Stated exercise —
In the listing below, find the line holding "Model this scene" and the line holding "sepc = nt.nodes.new('ShaderNodeSeparateColor');". Write out those two lines and all lines between, exactly, and nothing more.

Records shown —
***
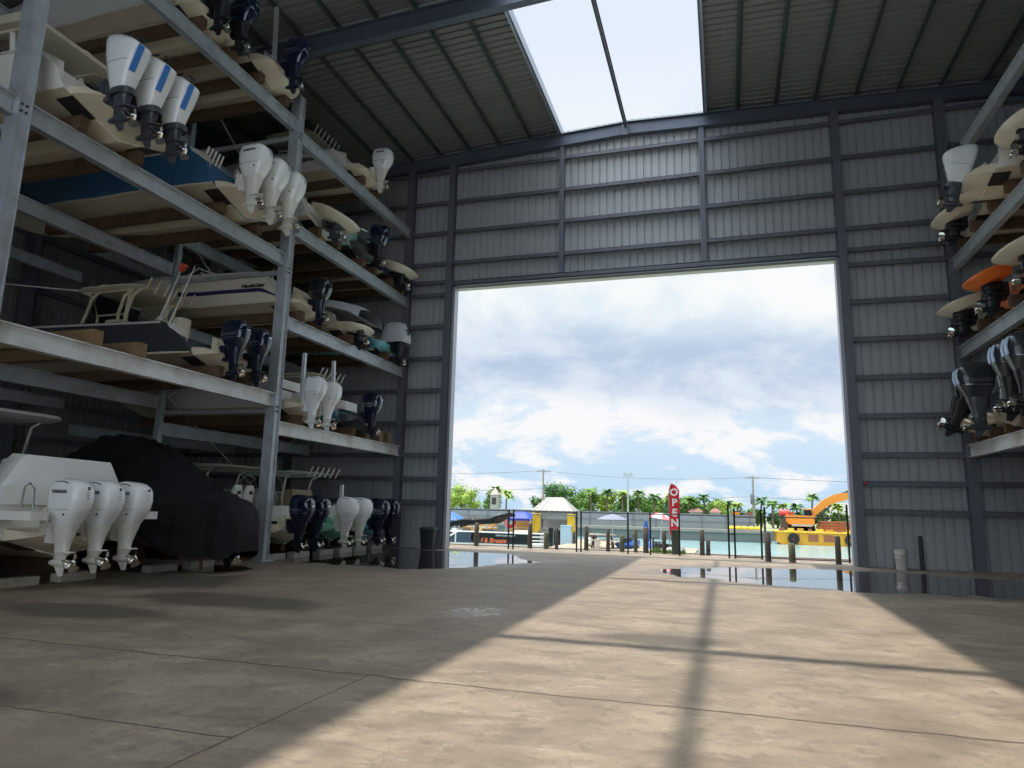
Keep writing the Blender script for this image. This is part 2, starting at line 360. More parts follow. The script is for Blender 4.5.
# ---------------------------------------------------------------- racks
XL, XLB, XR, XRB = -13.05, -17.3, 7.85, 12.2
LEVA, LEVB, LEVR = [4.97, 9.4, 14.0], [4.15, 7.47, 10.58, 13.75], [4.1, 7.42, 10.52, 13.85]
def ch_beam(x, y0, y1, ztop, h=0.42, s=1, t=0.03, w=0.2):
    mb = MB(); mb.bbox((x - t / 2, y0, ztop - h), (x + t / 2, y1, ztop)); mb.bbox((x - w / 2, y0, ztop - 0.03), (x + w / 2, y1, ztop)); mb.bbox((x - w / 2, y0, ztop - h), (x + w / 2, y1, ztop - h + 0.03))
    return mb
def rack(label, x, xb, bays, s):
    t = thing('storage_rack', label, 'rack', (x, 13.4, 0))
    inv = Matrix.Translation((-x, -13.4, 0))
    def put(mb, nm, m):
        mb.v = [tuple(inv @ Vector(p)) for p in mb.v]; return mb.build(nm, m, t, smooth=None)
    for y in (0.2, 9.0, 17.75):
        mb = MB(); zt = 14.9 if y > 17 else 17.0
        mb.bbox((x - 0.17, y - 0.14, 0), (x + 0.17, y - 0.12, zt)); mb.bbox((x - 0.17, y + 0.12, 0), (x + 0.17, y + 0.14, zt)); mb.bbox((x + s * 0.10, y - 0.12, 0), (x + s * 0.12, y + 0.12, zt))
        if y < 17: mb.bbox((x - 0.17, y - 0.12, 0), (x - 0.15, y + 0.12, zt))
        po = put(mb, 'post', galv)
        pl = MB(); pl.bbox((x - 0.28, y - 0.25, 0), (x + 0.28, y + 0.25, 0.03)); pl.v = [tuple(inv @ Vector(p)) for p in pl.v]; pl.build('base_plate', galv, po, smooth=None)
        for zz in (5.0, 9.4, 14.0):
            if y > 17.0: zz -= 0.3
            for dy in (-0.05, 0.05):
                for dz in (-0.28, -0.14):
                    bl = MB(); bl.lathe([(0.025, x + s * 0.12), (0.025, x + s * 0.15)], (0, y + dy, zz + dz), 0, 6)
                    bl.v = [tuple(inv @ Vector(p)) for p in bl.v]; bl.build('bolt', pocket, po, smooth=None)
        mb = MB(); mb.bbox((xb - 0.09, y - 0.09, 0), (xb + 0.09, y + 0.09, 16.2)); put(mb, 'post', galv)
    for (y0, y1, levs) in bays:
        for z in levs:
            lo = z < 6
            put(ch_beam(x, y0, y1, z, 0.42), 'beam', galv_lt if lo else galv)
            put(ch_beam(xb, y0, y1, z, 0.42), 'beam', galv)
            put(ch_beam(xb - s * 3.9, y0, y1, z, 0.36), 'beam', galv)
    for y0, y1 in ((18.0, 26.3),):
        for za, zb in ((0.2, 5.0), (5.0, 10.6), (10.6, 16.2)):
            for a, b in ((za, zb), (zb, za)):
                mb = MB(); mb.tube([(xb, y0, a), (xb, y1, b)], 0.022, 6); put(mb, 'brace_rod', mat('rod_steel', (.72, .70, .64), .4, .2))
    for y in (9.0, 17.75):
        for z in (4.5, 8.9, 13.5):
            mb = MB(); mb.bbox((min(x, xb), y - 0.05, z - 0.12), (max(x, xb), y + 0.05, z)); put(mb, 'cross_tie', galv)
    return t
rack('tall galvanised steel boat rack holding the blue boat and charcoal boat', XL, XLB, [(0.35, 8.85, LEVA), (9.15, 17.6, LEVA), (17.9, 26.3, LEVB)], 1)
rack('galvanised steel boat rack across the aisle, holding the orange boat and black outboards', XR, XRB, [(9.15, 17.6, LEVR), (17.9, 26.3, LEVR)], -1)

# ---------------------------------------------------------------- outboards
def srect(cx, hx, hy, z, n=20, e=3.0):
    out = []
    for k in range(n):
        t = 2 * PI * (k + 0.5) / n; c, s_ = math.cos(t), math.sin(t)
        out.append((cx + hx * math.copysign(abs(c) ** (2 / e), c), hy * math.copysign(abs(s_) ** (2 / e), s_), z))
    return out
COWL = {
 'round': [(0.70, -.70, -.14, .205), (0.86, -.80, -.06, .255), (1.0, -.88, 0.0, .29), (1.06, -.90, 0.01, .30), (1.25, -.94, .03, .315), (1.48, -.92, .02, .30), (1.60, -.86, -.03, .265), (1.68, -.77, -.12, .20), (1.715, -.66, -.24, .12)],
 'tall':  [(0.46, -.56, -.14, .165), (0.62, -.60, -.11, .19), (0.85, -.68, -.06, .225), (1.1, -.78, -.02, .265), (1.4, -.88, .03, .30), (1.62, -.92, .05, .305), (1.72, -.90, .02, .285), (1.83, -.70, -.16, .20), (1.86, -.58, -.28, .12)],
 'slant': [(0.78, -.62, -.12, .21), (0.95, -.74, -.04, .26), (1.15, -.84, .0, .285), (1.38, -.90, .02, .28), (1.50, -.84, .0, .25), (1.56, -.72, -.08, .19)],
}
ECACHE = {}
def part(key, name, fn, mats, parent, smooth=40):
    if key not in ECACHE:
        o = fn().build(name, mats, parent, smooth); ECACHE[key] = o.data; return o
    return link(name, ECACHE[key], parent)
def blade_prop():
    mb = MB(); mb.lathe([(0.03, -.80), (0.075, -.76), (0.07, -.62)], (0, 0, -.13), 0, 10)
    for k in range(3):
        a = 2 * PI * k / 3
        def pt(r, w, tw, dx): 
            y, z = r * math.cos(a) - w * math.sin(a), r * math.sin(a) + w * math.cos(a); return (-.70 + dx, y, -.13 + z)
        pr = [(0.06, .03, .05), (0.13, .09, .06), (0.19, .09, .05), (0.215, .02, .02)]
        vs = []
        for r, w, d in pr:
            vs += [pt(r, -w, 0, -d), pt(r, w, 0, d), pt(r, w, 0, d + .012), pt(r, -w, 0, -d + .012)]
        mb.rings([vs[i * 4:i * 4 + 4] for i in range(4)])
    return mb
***
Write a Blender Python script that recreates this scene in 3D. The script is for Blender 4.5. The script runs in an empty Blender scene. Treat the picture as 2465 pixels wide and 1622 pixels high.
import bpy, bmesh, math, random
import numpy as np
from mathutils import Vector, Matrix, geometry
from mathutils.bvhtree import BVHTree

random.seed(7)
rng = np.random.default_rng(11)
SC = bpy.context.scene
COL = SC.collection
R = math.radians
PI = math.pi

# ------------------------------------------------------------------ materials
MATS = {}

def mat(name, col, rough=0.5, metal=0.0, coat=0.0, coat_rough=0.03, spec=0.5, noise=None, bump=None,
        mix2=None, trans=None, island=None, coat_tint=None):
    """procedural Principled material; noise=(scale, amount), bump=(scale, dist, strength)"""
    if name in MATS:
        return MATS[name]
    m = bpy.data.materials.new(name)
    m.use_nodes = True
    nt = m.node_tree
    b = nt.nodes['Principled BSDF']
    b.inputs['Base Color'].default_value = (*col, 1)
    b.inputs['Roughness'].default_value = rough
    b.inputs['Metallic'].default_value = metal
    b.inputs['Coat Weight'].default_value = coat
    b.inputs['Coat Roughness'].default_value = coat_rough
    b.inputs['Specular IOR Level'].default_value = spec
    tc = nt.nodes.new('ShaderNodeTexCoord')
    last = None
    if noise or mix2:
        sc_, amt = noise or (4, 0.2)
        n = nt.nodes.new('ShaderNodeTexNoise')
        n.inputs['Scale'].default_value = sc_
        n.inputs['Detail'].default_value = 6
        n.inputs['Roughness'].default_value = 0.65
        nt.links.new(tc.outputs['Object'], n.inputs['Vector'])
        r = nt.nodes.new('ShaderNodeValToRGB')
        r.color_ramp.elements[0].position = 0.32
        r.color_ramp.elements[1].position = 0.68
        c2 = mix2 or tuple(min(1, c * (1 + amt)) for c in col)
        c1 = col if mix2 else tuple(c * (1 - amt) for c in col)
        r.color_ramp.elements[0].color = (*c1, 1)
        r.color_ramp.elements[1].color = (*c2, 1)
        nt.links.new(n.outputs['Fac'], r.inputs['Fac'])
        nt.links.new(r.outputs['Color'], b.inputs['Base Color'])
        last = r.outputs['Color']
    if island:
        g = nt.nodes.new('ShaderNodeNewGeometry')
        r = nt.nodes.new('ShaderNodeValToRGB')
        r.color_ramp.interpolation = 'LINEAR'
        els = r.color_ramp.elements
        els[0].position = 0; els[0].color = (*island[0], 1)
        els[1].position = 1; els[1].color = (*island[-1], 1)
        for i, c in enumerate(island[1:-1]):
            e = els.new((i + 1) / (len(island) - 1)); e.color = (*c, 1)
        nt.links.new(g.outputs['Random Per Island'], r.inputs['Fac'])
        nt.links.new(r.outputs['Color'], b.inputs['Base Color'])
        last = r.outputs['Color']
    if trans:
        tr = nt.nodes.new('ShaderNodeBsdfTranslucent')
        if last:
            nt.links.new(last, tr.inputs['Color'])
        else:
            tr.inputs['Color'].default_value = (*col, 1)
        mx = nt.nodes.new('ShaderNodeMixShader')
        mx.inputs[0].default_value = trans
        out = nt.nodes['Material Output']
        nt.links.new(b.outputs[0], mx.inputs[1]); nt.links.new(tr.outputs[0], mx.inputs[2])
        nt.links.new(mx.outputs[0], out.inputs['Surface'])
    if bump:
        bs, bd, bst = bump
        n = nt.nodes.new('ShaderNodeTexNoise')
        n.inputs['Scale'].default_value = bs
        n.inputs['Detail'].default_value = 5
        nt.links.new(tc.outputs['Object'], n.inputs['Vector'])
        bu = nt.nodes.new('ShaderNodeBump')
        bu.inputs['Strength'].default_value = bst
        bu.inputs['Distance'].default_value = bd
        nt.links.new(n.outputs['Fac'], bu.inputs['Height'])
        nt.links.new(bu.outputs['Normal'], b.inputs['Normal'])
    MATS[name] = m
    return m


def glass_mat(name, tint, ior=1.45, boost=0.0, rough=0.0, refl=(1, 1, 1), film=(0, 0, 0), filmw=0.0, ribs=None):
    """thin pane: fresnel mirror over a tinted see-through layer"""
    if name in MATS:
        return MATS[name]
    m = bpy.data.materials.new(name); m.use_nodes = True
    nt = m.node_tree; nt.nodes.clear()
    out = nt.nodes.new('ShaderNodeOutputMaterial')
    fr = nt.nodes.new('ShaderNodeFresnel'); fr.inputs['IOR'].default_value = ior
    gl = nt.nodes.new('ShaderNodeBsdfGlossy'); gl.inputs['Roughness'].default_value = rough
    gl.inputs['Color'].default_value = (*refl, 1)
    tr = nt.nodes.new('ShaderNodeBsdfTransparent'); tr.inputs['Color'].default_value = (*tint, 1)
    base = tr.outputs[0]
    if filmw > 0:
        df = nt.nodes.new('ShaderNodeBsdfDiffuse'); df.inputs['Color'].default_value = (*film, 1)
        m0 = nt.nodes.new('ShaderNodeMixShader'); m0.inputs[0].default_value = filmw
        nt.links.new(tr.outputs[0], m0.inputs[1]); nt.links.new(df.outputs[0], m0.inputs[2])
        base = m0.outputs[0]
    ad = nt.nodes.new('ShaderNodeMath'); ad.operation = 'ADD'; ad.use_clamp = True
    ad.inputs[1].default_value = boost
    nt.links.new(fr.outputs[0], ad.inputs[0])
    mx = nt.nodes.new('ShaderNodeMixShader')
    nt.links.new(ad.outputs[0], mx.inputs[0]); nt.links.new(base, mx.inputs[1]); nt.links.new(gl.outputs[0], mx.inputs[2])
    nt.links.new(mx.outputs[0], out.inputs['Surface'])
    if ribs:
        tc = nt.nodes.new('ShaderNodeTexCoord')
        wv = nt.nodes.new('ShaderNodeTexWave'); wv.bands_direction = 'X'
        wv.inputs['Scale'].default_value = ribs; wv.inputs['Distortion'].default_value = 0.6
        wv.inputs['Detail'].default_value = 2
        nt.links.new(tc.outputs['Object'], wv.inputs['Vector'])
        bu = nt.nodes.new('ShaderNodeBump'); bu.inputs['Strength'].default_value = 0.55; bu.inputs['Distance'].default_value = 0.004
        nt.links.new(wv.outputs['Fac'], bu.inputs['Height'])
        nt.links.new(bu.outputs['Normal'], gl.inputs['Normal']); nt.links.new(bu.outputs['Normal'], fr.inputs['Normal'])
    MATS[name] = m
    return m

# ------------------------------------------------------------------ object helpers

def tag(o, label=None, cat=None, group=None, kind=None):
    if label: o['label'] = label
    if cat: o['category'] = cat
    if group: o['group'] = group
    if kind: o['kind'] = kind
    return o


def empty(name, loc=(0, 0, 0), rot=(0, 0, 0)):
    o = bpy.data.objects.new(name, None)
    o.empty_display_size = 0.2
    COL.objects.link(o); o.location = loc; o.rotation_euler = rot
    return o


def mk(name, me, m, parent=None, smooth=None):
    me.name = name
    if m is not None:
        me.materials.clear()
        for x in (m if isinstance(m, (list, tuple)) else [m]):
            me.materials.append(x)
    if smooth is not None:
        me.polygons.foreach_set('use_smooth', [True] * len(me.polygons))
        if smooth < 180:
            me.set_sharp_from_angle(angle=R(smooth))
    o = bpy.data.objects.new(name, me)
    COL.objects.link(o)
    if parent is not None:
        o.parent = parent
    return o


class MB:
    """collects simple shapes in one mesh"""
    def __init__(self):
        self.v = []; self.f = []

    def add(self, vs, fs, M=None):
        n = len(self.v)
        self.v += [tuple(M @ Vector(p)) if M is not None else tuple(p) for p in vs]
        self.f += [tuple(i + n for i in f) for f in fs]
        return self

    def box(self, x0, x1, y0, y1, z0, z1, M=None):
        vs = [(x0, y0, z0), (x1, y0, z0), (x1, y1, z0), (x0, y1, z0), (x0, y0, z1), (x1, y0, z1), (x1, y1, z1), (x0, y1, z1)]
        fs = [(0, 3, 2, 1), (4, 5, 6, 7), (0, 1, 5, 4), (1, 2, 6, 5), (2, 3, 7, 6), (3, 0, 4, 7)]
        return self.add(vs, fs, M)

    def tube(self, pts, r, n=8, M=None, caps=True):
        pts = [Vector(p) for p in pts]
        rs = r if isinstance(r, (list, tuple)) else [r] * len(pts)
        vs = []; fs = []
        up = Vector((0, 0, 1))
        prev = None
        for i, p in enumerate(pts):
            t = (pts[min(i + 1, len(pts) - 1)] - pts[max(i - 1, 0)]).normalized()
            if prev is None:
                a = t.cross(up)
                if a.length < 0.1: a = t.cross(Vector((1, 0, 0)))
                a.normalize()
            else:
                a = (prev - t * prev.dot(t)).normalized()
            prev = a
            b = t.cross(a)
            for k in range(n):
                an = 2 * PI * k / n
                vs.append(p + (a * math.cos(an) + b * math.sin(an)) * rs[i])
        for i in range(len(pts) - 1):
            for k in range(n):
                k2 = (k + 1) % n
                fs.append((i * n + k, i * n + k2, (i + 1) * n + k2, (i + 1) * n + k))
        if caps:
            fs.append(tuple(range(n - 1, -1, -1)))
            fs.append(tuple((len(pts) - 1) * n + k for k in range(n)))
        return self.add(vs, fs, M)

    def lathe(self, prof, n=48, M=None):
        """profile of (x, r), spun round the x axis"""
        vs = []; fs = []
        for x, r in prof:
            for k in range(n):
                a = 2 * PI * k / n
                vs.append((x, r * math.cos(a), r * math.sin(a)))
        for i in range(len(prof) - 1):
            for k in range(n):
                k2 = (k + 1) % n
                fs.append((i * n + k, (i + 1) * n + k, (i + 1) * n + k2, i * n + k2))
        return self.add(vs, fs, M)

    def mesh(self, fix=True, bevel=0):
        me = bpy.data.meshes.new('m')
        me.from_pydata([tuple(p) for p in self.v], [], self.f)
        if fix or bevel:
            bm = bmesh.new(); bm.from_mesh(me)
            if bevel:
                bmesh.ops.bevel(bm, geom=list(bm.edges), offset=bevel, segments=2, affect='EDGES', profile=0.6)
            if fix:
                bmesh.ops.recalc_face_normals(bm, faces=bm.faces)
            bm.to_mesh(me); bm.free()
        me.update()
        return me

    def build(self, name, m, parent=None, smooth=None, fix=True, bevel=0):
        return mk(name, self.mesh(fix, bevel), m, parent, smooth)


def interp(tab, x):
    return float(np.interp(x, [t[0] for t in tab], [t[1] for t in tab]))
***
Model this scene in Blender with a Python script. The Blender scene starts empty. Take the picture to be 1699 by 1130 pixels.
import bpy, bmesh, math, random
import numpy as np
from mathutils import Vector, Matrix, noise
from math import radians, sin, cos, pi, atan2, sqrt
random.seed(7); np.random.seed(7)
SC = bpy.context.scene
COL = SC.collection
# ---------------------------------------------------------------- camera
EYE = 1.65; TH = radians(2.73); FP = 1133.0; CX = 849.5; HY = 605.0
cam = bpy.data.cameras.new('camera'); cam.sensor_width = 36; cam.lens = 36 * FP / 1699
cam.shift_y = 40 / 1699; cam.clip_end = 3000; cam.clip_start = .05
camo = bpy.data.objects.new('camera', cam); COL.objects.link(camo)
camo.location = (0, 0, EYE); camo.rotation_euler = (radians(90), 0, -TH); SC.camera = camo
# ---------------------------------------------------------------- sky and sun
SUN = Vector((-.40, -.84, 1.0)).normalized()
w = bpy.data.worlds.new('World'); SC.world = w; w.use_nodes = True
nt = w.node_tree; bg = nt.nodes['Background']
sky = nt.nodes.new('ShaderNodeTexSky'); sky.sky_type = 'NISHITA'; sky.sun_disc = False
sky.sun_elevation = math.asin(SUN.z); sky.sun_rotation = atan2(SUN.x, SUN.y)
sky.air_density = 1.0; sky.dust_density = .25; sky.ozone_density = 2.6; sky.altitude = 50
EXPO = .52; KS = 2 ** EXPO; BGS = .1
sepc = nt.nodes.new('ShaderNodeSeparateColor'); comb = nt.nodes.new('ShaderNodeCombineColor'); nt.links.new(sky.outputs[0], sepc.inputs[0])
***
Solution to the exercise —
Model this scene in Blender with a Python script. The Blender scene starts empty. Take the picture to be 1699 by 1130 pixels.
import bpy, bmesh, math, random
import numpy as np
from mathutils import Vector, Matrix, noise
from math import radians, sin, cos, pi, atan2, sqrt
random.seed(7); np.random.seed(7)
SC = bpy.context.scene
COL = SC.collection
# ---------------------------------------------------------------- camera
EYE = 1.65; TH = radians(2.73); FP = 1133.0; CX = 849.5; HY = 605.0
cam = bpy.data.cameras.new('camera'); cam.sensor_width = 36; cam.lens = 36 * FP / 1699
cam.shift_y = 40 / 1699; cam.clip_end = 3000; cam.clip_start = .05
camo = bpy.data.objects.new('camera', cam); COL.objects.link(camo)
camo.location = (0, 0, EYE); camo.rotation_euler = (radians(90), 0, -TH); SC.camera = camo
# ---------------------------------------------------------------- sky and sun
SUN = Vector((-.40, -.84, 1.0)).normalized()
w = bpy.data.worlds.new('World'); SC.world = w; w.use_nodes = True
nt = w.node_tree; bg = nt.nodes['Background']
sky = nt.nodes.new('ShaderNodeTexSky'); sky.sky_type = 'NISHITA'; sky.sun_disc = False
sky.sun_elevation = math.asin(SUN.z); sky.sun_rotation = atan2(SUN.x, SUN.y)
sky.air_density = 1.0; sky.dust_density = .25; sky.ozone_density = 2.6; sky.altitude = 50
EXPO = .52; KS = 2 ** EXPO; BGS = .1
sepc = nt.nodes.new('ShaderNodeSeparateColor'); comb = nt.nodes.new('ShaderNodeCombineColor'); nt.links.new(sky.outputs[0], sepc.inputs[0])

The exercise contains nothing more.